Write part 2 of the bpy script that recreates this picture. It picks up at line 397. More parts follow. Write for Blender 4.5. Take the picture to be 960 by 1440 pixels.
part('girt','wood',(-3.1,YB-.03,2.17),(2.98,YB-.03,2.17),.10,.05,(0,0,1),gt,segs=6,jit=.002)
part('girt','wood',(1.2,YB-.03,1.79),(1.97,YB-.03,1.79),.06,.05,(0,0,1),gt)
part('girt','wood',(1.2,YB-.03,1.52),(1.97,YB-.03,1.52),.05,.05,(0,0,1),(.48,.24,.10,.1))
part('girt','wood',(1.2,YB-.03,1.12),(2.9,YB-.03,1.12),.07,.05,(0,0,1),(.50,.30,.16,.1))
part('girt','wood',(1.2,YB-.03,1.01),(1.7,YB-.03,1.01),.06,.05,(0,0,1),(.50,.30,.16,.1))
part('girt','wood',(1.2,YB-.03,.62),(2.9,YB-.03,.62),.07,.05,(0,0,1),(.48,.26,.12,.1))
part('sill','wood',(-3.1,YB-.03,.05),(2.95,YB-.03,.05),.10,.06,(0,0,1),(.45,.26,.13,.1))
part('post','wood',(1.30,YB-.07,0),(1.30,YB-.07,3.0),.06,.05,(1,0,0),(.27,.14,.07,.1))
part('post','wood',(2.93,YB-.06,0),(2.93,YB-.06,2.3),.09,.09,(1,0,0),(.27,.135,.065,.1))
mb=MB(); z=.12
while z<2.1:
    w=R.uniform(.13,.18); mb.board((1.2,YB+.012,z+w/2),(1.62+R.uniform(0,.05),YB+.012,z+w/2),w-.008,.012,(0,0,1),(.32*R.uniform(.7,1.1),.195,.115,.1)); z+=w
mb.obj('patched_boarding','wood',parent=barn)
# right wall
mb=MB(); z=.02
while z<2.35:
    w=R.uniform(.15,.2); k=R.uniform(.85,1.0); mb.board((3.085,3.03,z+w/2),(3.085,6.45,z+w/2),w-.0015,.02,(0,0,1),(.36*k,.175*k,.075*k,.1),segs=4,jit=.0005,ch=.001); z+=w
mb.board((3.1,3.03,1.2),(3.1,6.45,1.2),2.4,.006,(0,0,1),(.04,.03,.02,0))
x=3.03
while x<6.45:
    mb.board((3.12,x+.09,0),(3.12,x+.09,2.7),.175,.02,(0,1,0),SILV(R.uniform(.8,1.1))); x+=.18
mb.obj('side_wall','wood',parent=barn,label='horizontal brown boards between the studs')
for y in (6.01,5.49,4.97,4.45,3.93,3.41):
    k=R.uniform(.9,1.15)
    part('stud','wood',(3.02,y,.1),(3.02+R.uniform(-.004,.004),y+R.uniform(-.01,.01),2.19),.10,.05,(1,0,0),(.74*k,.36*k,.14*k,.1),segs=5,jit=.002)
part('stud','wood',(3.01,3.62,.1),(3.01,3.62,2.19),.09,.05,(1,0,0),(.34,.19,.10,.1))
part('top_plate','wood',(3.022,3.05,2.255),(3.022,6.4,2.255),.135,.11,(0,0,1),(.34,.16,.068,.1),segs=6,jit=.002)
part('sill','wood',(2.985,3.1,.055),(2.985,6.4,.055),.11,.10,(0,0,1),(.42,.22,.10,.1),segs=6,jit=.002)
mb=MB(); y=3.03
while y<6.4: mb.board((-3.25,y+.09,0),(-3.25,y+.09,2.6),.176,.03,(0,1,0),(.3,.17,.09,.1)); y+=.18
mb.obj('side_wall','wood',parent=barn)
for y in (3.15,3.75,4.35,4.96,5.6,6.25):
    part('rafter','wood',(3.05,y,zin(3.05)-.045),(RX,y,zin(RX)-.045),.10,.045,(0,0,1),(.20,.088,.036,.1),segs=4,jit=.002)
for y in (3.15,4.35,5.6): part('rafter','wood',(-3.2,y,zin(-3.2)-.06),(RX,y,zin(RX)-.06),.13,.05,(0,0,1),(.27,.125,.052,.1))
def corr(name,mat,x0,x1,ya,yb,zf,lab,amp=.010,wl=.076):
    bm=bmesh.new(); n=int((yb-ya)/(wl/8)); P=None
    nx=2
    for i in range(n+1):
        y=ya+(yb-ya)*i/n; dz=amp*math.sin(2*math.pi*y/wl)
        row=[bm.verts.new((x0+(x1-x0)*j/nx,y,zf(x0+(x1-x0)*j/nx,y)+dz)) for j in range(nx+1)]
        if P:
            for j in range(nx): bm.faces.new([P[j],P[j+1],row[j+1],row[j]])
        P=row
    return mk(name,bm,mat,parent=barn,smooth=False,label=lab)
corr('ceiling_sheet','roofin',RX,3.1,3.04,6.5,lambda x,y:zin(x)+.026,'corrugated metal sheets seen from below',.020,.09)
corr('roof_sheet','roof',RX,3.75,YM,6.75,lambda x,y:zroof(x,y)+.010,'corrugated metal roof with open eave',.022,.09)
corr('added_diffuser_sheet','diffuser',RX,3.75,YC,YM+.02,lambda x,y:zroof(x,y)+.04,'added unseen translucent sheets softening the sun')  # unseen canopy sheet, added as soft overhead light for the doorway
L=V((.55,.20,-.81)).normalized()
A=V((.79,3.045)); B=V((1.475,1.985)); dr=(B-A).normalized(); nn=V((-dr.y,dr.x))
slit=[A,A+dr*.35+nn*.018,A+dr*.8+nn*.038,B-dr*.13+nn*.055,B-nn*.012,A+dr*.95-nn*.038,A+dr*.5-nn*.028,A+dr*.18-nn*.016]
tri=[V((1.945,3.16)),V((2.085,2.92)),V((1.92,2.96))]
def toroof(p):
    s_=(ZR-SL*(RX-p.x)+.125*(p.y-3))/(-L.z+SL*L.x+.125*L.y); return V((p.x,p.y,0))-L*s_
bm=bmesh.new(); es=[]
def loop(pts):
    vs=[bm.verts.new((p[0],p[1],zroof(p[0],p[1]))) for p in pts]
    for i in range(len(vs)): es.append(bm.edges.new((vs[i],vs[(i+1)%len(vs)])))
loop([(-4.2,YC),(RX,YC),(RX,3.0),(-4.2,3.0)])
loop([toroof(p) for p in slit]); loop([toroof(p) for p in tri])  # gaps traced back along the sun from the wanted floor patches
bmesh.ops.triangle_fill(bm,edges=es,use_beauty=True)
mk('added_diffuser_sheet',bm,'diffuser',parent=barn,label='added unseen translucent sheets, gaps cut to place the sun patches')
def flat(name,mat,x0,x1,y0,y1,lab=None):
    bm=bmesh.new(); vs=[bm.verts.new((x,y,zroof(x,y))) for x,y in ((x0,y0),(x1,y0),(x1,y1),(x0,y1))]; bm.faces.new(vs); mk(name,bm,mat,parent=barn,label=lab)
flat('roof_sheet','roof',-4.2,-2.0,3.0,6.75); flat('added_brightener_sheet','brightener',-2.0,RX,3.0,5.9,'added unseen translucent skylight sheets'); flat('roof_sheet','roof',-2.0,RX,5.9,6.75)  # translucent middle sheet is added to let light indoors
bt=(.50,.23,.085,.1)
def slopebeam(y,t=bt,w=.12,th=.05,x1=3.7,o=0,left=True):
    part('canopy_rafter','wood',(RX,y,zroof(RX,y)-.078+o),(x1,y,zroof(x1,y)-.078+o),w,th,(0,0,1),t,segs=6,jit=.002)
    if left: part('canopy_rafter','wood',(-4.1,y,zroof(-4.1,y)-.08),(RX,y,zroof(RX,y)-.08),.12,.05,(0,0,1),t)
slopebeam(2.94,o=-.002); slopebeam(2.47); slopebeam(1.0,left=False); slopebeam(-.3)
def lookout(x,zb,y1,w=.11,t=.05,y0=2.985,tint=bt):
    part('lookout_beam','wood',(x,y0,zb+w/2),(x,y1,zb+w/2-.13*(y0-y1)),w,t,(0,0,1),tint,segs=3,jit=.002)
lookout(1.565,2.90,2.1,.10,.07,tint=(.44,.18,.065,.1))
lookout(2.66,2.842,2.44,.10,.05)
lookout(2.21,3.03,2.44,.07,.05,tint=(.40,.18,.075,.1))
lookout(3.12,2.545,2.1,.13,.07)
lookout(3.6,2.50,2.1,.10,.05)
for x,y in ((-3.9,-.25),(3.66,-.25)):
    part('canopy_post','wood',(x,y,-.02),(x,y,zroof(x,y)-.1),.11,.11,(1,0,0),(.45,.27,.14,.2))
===
- **PROBLEM REQUIREMENTS**:
Select every line above that contains the word "corrugated", and copy it.

- **TASK OUTPUT**:
corr('ceiling_sheet','roofin',RX,3.1,3.04,6.5,lambda x,y:zin(x)+.026,'corrugated metal sheets seen from below',.020,.09)
corr('roof_sheet','roof',RX,3.75,YM,6.75,lambda x,y:zroof(x,y)+.010,'corrugated metal roof with open eave',.022,.09)